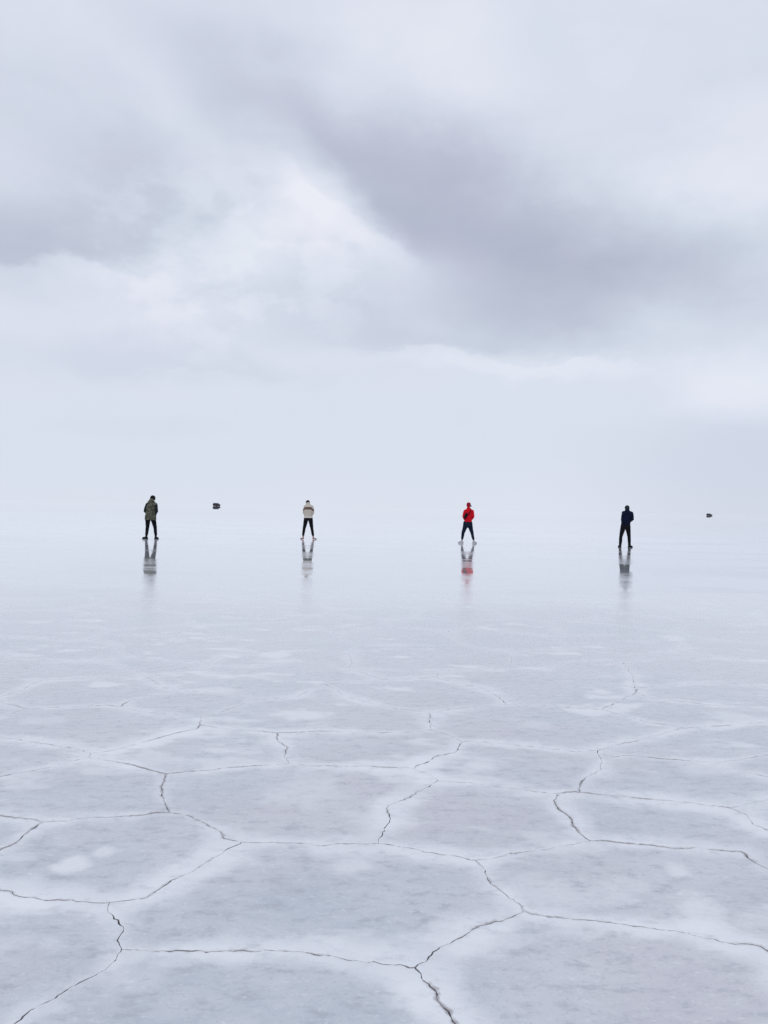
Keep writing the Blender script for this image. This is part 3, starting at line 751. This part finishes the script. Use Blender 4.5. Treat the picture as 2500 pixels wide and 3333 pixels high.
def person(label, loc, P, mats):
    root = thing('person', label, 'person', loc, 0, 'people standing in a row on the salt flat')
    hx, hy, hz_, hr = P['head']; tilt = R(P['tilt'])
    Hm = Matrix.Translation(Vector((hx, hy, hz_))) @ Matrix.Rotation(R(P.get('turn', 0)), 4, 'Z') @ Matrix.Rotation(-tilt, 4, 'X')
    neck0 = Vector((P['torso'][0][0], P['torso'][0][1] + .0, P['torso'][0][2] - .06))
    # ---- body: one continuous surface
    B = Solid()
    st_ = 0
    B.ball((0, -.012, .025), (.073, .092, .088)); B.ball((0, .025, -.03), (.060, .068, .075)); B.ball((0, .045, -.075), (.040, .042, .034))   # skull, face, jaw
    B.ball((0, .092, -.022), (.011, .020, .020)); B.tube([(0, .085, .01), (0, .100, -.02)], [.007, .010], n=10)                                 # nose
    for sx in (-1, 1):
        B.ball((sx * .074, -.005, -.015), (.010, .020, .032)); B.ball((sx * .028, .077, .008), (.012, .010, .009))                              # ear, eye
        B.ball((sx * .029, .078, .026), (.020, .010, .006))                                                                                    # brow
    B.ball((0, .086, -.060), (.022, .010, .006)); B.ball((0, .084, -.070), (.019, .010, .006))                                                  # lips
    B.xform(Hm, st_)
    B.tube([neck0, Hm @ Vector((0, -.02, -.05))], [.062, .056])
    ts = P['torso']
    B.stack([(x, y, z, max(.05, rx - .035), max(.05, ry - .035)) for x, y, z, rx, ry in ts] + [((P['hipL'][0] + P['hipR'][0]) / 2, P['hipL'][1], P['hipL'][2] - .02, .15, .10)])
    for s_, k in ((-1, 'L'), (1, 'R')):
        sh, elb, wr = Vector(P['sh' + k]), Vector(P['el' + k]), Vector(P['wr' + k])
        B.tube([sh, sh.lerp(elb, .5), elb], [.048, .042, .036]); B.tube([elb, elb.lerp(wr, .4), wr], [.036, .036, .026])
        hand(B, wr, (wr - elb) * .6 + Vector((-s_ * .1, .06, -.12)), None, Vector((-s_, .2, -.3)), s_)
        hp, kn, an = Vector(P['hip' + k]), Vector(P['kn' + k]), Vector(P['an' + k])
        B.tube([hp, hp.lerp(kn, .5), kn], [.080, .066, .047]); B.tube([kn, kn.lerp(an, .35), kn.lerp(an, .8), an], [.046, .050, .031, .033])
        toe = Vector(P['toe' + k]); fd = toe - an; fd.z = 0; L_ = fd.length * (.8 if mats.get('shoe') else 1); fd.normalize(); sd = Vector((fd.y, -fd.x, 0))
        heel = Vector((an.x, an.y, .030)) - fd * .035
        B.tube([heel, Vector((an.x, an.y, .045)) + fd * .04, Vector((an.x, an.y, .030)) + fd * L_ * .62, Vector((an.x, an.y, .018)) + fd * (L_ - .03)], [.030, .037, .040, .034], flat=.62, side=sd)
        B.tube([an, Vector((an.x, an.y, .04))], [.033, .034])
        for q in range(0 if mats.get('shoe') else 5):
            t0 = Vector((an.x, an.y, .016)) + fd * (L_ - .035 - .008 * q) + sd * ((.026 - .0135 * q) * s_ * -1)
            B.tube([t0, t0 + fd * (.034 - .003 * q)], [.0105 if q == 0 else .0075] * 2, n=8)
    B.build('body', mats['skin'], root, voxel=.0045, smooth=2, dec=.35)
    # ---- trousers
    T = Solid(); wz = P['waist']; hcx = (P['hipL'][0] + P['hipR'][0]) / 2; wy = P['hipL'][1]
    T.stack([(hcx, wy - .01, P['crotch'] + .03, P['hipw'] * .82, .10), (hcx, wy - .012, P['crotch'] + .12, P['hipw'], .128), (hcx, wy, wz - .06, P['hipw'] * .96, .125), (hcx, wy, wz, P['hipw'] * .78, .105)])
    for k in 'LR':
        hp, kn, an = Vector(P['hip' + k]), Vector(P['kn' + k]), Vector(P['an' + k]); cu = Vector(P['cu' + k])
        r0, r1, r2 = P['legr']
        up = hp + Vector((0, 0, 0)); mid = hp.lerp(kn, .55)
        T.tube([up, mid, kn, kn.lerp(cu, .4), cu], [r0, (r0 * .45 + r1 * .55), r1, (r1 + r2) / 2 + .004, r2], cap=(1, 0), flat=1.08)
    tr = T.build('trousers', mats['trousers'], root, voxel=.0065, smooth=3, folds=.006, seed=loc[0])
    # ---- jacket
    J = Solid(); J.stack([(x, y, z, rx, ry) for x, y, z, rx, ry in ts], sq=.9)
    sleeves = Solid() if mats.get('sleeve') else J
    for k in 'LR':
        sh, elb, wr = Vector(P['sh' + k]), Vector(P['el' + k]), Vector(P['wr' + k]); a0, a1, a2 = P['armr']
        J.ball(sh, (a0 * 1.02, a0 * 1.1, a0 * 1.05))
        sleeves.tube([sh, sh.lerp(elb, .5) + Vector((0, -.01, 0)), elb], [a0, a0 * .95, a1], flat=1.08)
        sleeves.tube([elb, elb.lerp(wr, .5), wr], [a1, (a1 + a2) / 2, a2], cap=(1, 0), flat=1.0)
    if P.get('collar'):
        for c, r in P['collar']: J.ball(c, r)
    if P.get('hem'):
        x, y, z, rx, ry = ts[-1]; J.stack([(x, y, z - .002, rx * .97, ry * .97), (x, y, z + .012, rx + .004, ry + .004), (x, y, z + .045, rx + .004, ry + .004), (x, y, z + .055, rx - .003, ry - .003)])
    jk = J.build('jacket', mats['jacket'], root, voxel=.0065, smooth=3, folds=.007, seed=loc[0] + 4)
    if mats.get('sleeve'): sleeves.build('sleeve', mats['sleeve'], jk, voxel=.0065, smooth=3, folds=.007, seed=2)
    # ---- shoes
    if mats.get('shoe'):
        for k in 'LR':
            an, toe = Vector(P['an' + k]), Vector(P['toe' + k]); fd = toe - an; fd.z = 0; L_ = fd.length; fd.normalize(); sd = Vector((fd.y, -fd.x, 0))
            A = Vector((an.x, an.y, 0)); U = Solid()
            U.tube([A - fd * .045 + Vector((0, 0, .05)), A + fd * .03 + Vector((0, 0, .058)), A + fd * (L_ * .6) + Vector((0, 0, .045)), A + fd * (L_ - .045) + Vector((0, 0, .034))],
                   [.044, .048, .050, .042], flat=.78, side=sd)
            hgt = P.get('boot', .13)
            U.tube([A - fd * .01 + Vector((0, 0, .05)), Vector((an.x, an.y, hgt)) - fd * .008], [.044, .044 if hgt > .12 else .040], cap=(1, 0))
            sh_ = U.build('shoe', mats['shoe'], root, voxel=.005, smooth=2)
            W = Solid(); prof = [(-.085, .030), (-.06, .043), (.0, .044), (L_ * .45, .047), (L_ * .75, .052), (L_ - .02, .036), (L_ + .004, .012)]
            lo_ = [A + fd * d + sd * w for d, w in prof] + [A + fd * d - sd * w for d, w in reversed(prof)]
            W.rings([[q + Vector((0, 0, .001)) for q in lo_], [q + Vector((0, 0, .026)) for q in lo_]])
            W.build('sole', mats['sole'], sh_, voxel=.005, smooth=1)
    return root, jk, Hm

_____

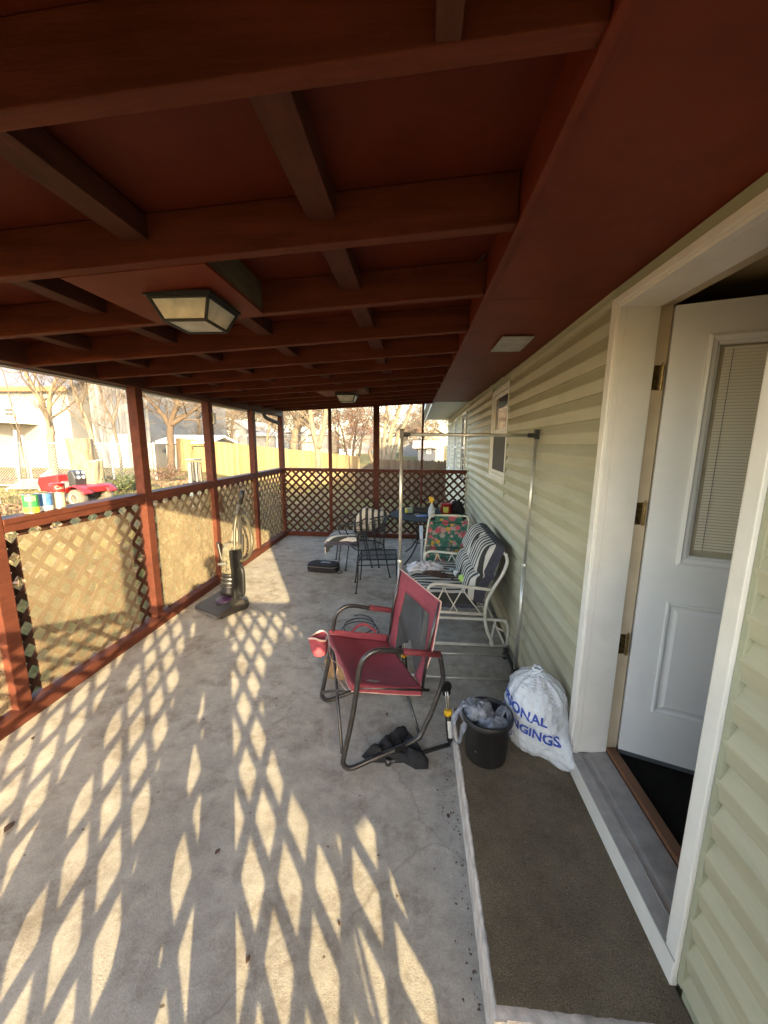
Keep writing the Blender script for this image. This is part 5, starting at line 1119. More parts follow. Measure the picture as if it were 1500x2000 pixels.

_____

### PROBLEM DESCRIPTION
Look through the data above. Copy every line with the string "This" in it.

### EXERCISE RESPONSE
Keep writing the Blender script for this image. This is part 3, starting at line 751. This part finishes the script. Use Blender 4.5. Treat the picture as 2500 pixels wide and 3333 pixels high.
Keep writing the Blender script for this image. This is part 5, starting at line 1119. More parts follow. Measure the picture as if it were 1500x2000 pixels.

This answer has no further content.